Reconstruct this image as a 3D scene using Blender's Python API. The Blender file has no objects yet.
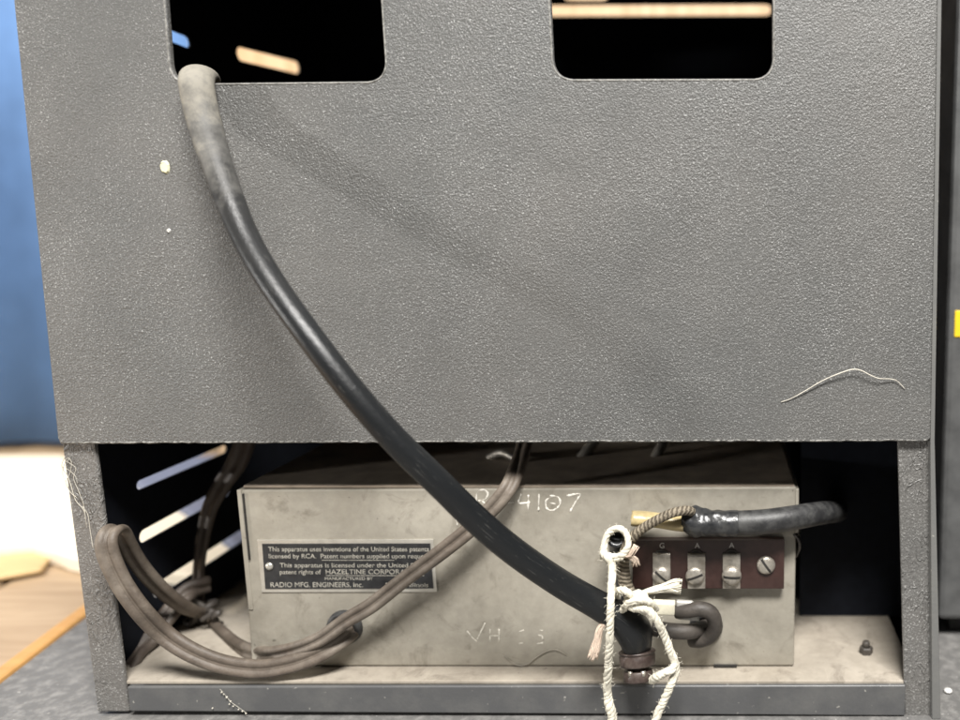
import bpy, bmesh, math, random
from mathutils import Vector, Matrix, noise as mn
random.seed(7)
S = bpy.context.scene
COL = S.collection
PI = math.pi

# ------------------------------------------------------------------ camera
F, PX, PY = 800.0, 720.0, 330.0           # focal length and principal point of the 960x720 frame
PITCH = math.radians(6.5)
CAM = Vector((0.0, -0.35, 0.2235))
cp_, sp_ = math.cos(PITCH), math.sin(PITCH)

def ray(x, y):
    u, v = (x - PX) / F, (y - PY) / F
    return Vector((u, cp_ - v * sp_, -v * cp_ - sp_))
def P(x, y, Y=0.0):                        # point on the plane Y = const
    d = ray(x, y); return CAM + d * ((Y - CAM.y) / d.y)
def PZ(x, y, Z):                           # point on a level plane
    d = ray(x, y); return CAM + d * ((Z - CAM.z) / d.z)
def PXW(x, y, X):                          # point on the side wall plane
    d = ray(x, y); return CAM + d * ((X - CAM.x) / d.x)
def mpp(x, y, Y):                          # metres per pixel there
    return ((Y - CAM.y) / ray(x, y).y) / F

cam = bpy.data.cameras.new('camera'); camo = bpy.data.objects.new('camera', cam); COL.objects.link(camo)
camo.location = CAM; camo.rotation_euler = (PI / 2 - PITCH, 0, 0)
cam.sensor_width = 36; cam.lens = F / 960 * 36
cam.shift_x = (480 - PX) / 960; cam.shift_y = (PY - 360) / 960
cam.clip_start = 0.01; cam.clip_end = 50
cam.dof.use_dof = True; cam.dof.focus_distance = 0.355; cam.dof.aperture_fstop = 3.8
S.camera = camo

# ------------------------------------------------------------------ materials
def nt(name):
    m = bpy.data.materials.new(name); m.use_nodes = True
    t = m.node_tree; b = t.nodes['Principled BSDF']
    return m, t, b
def N(t, kind, **kw):
    n = t.nodes.new('ShaderNode' + kind)
    for k, v in kw.items():
        if k in n.inputs: n.inputs[k].default_value = v
        else: setattr(n, k, v)
    return n
def ramp(t, stops):
    n = t.nodes.new('ShaderNodeValToRGB'); e = n.color_ramp.elements
    while len(e) < len(stops): e.new(0.5)
    for el, (p, c) in zip(e, stops):
        el.position = p; el.color = (c[0], c[1], c[2], 1) if hasattr(c, '__len__') else (c, c, c, 1)
    return n
def mixc(t, fac, a, b, mode='MIX'):
    n = t.nodes.new('ShaderNodeMix'); n.data_type = 'RGBA'; n.blend_type = mode
    for i, s in ((0, fac), (6, a), (7, b)):
        if hasattr(s, 'is_output'): t.links.new(s, n.inputs[i])
        elif hasattr(s, '__len__'): n.inputs[i].default_value = (s[0], s[1], s[2], 1)
        else: n.inputs[i].default_value = s
    return n.outputs[2]
def math_(t, op, a, b=0.0, c=0.0):
    n = t.nodes.new('ShaderNodeMath'); n.operation = op
    for i, s in enumerate((a, b, c)):
        if hasattr(s, 'is_output'): t.links.new(s, n.inputs[i])
        else: n.inputs[i].default_value = s
    return n.outputs[0]
def coords(t, out='Object', scale=None):
    c = t.nodes.new('ShaderNodeTexCoord').outputs[out]
    if scale:
        m = N(t, 'Mapping'); m.inputs['Scale'].default_value = scale; t.links.new(c, m.inputs[0]); c = m.outputs[0]
    return c
def noise(t, c, scale, detail=3, rough=0.55, dist=0.0):
    n = N(t, 'TexNoise'); n.inputs['Scale'].default_value = scale; n.inputs['Detail'].default_value = detail
    n.inputs['Roughness'].default_value = rough; n.inputs['Distortion'].default_value = dist
    t.links.new(c, n.inputs['Vector']); return n.outputs['Fac']
def bump(t, b, h, strength, dist):
    n = N(t, 'Bump'); n.inputs['Strength'].default_value = strength; n.inputs['Distance'].default_value = dist
    t.links.new(h, n.inputs['Height']); t.links.new(n.outputs[0], b.inputs['Normal']); return n

def crinkle(name, base, warm, amt=1.0, ridges=False, rough=0.42):
    m, t, b = nt(name); c = coords(t)
    v = N(t, 'TexVoronoi'); v.feature = 'SMOOTH_F1'; v.inputs['Scale'].default_value = 1050; v.inputs['Smoothness'].default_value = 0.6
    warp = N(t, 'TexNoise'); warp.inputs['Scale'].default_value = 300; t.links.new(c, warp.inputs['Vector'])
    mp = N(t, 'VectorMath'); mp.operation = 'MULTIPLY_ADD'
    mp.inputs[1].default_value = (0.0016,) * 3
    t.links.new(warp.outputs['Color'], mp.inputs[0]); t.links.new(c, mp.inputs[2]); t.links.new(mp.outputs[0], v.inputs['Vector'])
    n1 = noise(t, c, 1350, 3, 0.6, 0.6)
    h = math_(t, 'ADD', math_(t, 'MULTIPLY', v.outputs['Distance'], 0.55), math_(t, 'MULTIPLY', n1, 0.9))
    if ridges:
        rn = noise(t, coords(t, scale=(1, 1, 0.45)), 190, 2, 0.5, 1.8)
        rid = math_(t, 'SUBTRACT', 1.0, math_(t, 'MULTIPLY', math_(t, 'ABSOLUTE', math_(t, 'SUBTRACT', rn, 0.5)), 14.0))
        rid = math_(t, 'MAXIMUM', rid, 0.0)
        mk = ramp(t, [(0.46, 0.0), (0.58, 1.0)]); t.links.new(noise(t, c, 45, 2), mk.inputs[0])
        h = math_(t, 'ADD', h, math_(t, 'MULTIPLY', math_(t, 'MULTIPLY', rid, mk.outputs[0]), 1.5))
    # patchy evenness of the crinkle itself
    pm = ramp(t, [(0.3, 0.55), (0.65, 1.0)]); t.links.new(noise(t, c, 30, 3), pm.inputs[0])
    h = math_(t, 'MULTIPLY', h, pm.outputs[0])
    bump(t, b, h, 0.75 * amt, 0.0007)
    lr = ramp(t, [(0.35, base), (0.68, warm)]); t.links.new(noise(t, c, 9, 4, 0.6), lr.inputs[0])
    # rubbed, dusty tips of the crinkle, also painting its light glints
    tip = ramp(t, [(0.57, 0.0), (0.66, 1.0)]); t.links.new(n1, tip.inputs[0])
    wear = ramp(t, [(0.38, 0.35), (0.62, 1.0)]); t.links.new(noise(t, c, 14, 6, 0.7, 0.6), wear.inputs[0])
    col = mixc(t, math_(t, 'MULTIPLY', tip.outputs[0], wear.outputs[0]), lr.outputs[0], tuple(x * 3.0 + 0.03 for x in base))
    # scuffs: fine broken pale lines, and duller greasy patches
    sc1 = ramp(t, [(0.70, 0.0), (0.76, 0.55)]); t.links.new(noise(t, coords(t, scale=(420, 60, 36)), 1.0, 4, 0.7, 1.2), sc1.inputs[0])
    scm = ramp(t, [(0.58, 0.0), (0.70, 1.0)]); t.links.new(noise(t, c, 22, 3), scm.inputs[0])
    col = mixc(t, math_(t, 'MULTIPLY', sc1.outputs[0], scm.outputs[0]), col, (0.36, 0.35, 0.32))
    gr = ramp(t, [(0.32, 0.90), (0.6, 1.03)]); t.links.new(noise(t, c, 18, 6, 0.7, 0.5), gr.inputs[0])
    col = mixc(t, 1.0, col, gr.outputs[0], 'MULTIPLY')
    t.links.new(col, b.inputs['Base Color'])
    b.inputs['Roughness'].default_value = rough; b.inputs['Specular IOR Level'].default_value = 0.55
    return m

def smooth_paint(name, base, rough=0.5, dust=(0.3, 0.29, 0.26), dustamt=0.35, scale=40):
    m, t, b = nt(name); c = coords(t)
    r = ramp(t, [(0.45, 0.0), (0.75, dustamt)]); t.links.new(noise(t, c, scale, 6, 0.7), r.inputs[0])
    col = mixc(t, r.outputs[0], base, dust)
    sp = ramp(t, [(0.70, 0.0), (0.76, 0.6)]); t.links.new(noise(t, c, 420, 2, 0.5), sp.inputs[0])
    col = mixc(t, sp.outputs[0], col, tuple(x * 1.5 for x in dust))
    t.links.new(col, b.inputs['Base Color']); b.inputs['Roughness'].default_value = rough
    bump(t, b, noise(t, c, 500, 3), 0.25, 0.0004)
    return m

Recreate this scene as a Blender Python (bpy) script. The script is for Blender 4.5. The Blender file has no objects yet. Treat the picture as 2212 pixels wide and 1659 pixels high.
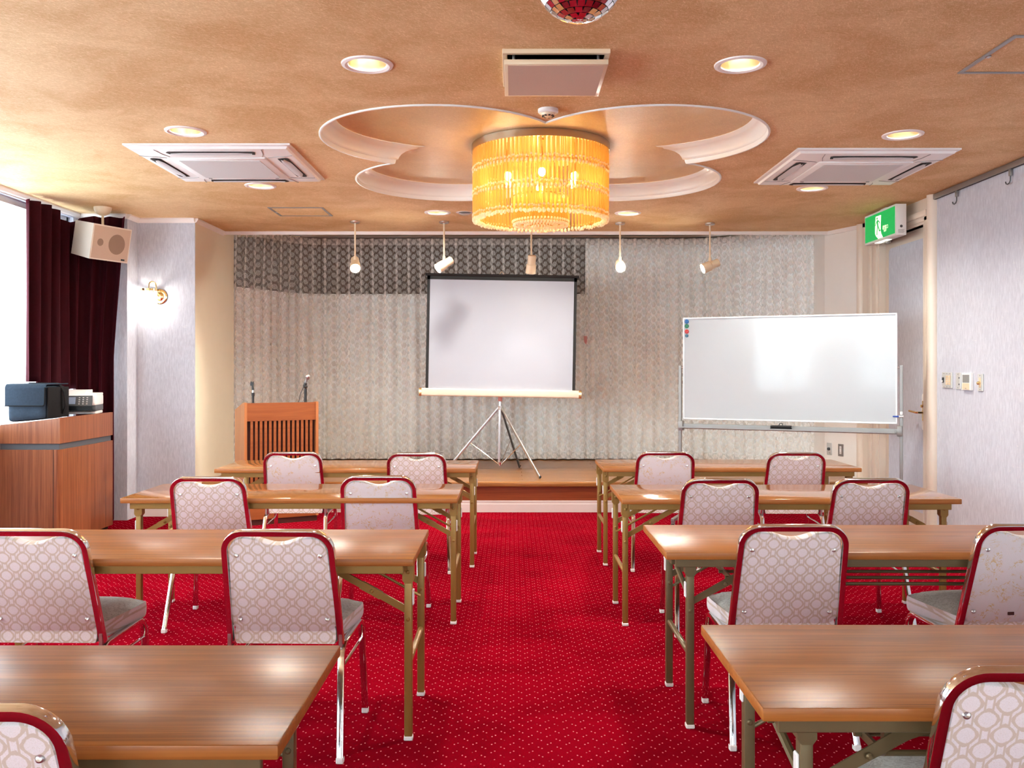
import bpy, bmesh, math, random
from mathutils import Vector, Matrix
random.seed(7)
S = bpy.context.scene
COL = S.collection
PI = math.pi
R = math.radians

# ------------------------------------------------------------------ camera, world, light, exposure
FPX = 1945.0
cam_d = bpy.data.cameras.new('camera'); cam = bpy.data.objects.new('camera', cam_d); COL.objects.link(cam)
cam.location = (0, 0, 1.389); cam.rotation_euler = (R(90), 0, 0)
cam_d.sensor_fit = 'HORIZONTAL'; cam_d.sensor_width = 36.0
cam_d.lens = FPX / 2212.0 * 36.0
cam_d.shift_y = -32.5 / 2212.0
cam_d.clip_start = 0.05; cam_d.clip_end = 200
S.camera = cam
vs = S.view_settings
vs.view_transform = 'Standard'; vs.look = 'None'; vs.gamma = 1.0; vs.use_curve_mapping = False
vs.exposure = 0.84
try:
    S.cycles.use_denoising = True
    S.cycles.transparent_max_bounces = 10
    S.cycles.max_bounces = 6
    S.cycles.use_adaptive_sampling = True
    S.cycles.adaptive_threshold = 0.2
    S.cycles.adaptive_min_samples = 12
    S.cycles.glossy_bounces = 3
    S.cycles.transmission_bounces = 3
    S.cycles.diffuse_bounces = 4
    S.cycles.caustics_reflective = False
    S.cycles.caustics_refractive = False
    S.cycles.sample_clamp_indirect = 6.0
except Exception:
    pass

world = bpy.data.worlds.new('world'); S.world = world
world.use_nodes = True
wb = world.node_tree.nodes['Background']
wb.inputs[0].default_value = (0.80, 0.90, 1.0, 1); wb.inputs[1].default_value = 3.0

def kelvin(warm):
    return {'day': (0.77, 0.95, 1.0), 'warm': (1.0, 0.95, 0.85), 'gold': (1.0, 0.74, 0.36)}[warm]

def area(name, loc, rot, sx, sy, power, col='day'):
    l = bpy.data.lights.new(name, 'AREA'); l.shape = 'RECTANGLE'; l.size = sx; l.size_y = sy
    l.energy = power; l.color = kelvin(col)
    o = bpy.data.objects.new(name, l); COL.objects.link(o); o.location = loc; o.rotation_euler = rot
    return o

WIN_Z0, WIN_Z1 = 0.90, 2.76
LEFT_WINDOWS = [(4.7, 8.15), (1.0, 3.9), (-4.4, -1.6)]
BACK_WINDOWS = [(-3.4, -0.8), (0.6, 3.0)]
BACK_Y = -4.6
DAY = {4.7: 8.0, 1.0: 15.0, -4.4: 20.0, -3.4: 13.0, 0.6: 13.0}     # watts per square metre, by window
for (a, b) in LEFT_WINDOWS:      # daylight outside each window of the left wall
    area('daylight', (-4.35, (a + b) / 2, (WIN_Z0 + WIN_Z1) / 2), (0, R(-90), 0), WIN_Z1 - WIN_Z0, b - a, DAY[a] * (b - a) * 1.86)
for (a, b) in BACK_WINDOWS:      # and of the wall behind the camera
    area('daylight', ((a + b) / 2, BACK_Y - 0.35, (WIN_Z0 + WIN_Z1) / 2), (R(90), 0, 0), b - a, WIN_Z1 - WIN_Z0, DAY[a] * (b - a) * 1.86)

DOWN_W, CHAND_W, SPOT_FILL_W, SCONCE_W = 74.0, 2.8, 3.5, 4.0

# ------------------------------------------------------------------ helpers: colour and node graphs
def lin(c):
    c = c / 255.0
    return c / 12.92 if c <= 0.04045 else ((c + 0.055) / 1.055) ** 2.4
def C(r, g, b):
    return (lin(r), lin(g), lin(b), 1.0)

class V:
    def __init__(s, g, k): s.g = g; s.k = k
    def __add__(s, o): return s.g.m('ADD', s, o)
    __radd__ = __add__
    def __sub__(s, o): return s.g.m('SUBTRACT', s, o)
    def __rsub__(s, o): return s.g.m('SUBTRACT', o, s)
    def __mul__(s, o): return s.g.m('MULTIPLY', s, o)
    __rmul__ = __mul__
    def __truediv__(s, o): return s.g.m('DIVIDE', s, o)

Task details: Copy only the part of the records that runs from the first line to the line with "S.camera = camo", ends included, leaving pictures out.

Response to this task:
Reconstruct this image as a 3D scene using Blender's Python API. The Blender file has no objects yet.
import bpy, bmesh, math, random
from mathutils import Vector, Matrix, noise as mn
random.seed(7)
S = bpy.context.scene
COL = S.collection
PI = math.pi

# ------------------------------------------------------------------ camera
F, PX, PY = 800.0, 720.0, 330.0           # focal length and principal point of the 960x720 frame
PITCH = math.radians(6.5)
CAM = Vector((0.0, -0.35, 0.2235))
cp_, sp_ = math.cos(PITCH), math.sin(PITCH)

def ray(x, y):
    u, v = (x - PX) / F, (y - PY) / F
    return Vector((u, cp_ - v * sp_, -v * cp_ - sp_))
def P(x, y, Y=0.0):                        # point on the plane Y = const
    d = ray(x, y); return CAM + d * ((Y - CAM.y) / d.y)
def PZ(x, y, Z):                           # point on a level plane
    d = ray(x, y); return CAM + d * ((Z - CAM.z) / d.z)
def PXW(x, y, X):                          # point on the side wall plane
    d = ray(x, y); return CAM + d * ((X - CAM.x) / d.x)
def mpp(x, y, Y):                          # metres per pixel there
    return ((Y - CAM.y) / ray(x, y).y) / F

cam = bpy.data.cameras.new('camera'); camo = bpy.data.objects.new('camera', cam); COL.objects.link(camo)
camo.location = CAM; camo.rotation_euler = (PI / 2 - PITCH, 0, 0)
cam.sensor_width = 36; cam.lens = F / 960 * 36
cam.shift_x = (480 - PX) / 960; cam.shift_y = (PY - 360) / 960
cam.clip_start = 0.01; cam.clip_end = 50
cam.dof.use_dof = True; cam.dof.focus_distance = 0.355; cam.dof.aperture_fstop = 3.8
S.camera = camo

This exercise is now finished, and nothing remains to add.